A year passes. Anna (Jocelyn Ridgley) photographs Dan and Alice — now an established couple — for publicity for Dan’s new book, The Aquarium. Alice, and her past as a stripper, is the subject of Dan’s novel. Anna suggests to Alice that Dan is “stealing her life” by making her a character in a book. Alice throws the same issue back at the photographer. She replies that she merely “borrows” the images of her photographic subjects.
Jump to Larry and Dan, connected in an obscenely dirty internet chat, in which Dan deceives Larry as he pretends to be Anna. Dan doesn’t know it now, but he is playing cupid to set up Anna and Larry, who meet by coincidence and hit it off.
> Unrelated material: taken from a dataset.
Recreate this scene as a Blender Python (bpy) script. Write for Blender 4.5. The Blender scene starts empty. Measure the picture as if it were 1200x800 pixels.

Further complications: Dan has fallen for Anna and yearns to leave Alice for her; and Larry believes that Alice is sad and still looking for love and happiness.
Of course this unstable situation cannot hold. As the couples interact, the truth comes out. Alice returns to her occupation as a stripper. Dan, believing himself to be a failed novelist, returns to his old job writing obituaries again for a newspaper. Anna and Larry’s marriage falls apart. They pursue Dan and Alice for sex and acceptance.
As the second act progresses, Larry demands one last sexual favor from Anna before they sign divorce papers. She agrees. She also tells Dan that their relationship meant nothing to her. Dan’s confusion causes him to confront Larry at Larry’s office. Larry tells him to go back to Alice because she loves him still.
Dan and Alice find each other again, with Larry’s help. The relationship seems playful and stable, until suddenly Alice’s mood changes to hate. The scene ends brutally.
But in the end, everyone tries to tell the truths they’ve hidden for years. Those truths finally break the bonds among these four characters. Alice is alone as the play ends; even the all-purpose benches and chairs are cleared from the stage.
Mistele, Johnson, Welter and Ridgley maintain high energy and tension throughout the play and deliver its strong emotions of desire and desperation with conviction.
Closer runs February 8, 9, 10, 14, 15, 16, & 17 at Off the Wall, with Thursday – Saturday times at 7:30 p.m. and Sunday times at 4:30 p.m. Tickets are $26 for reserved seating and $23 for general seating.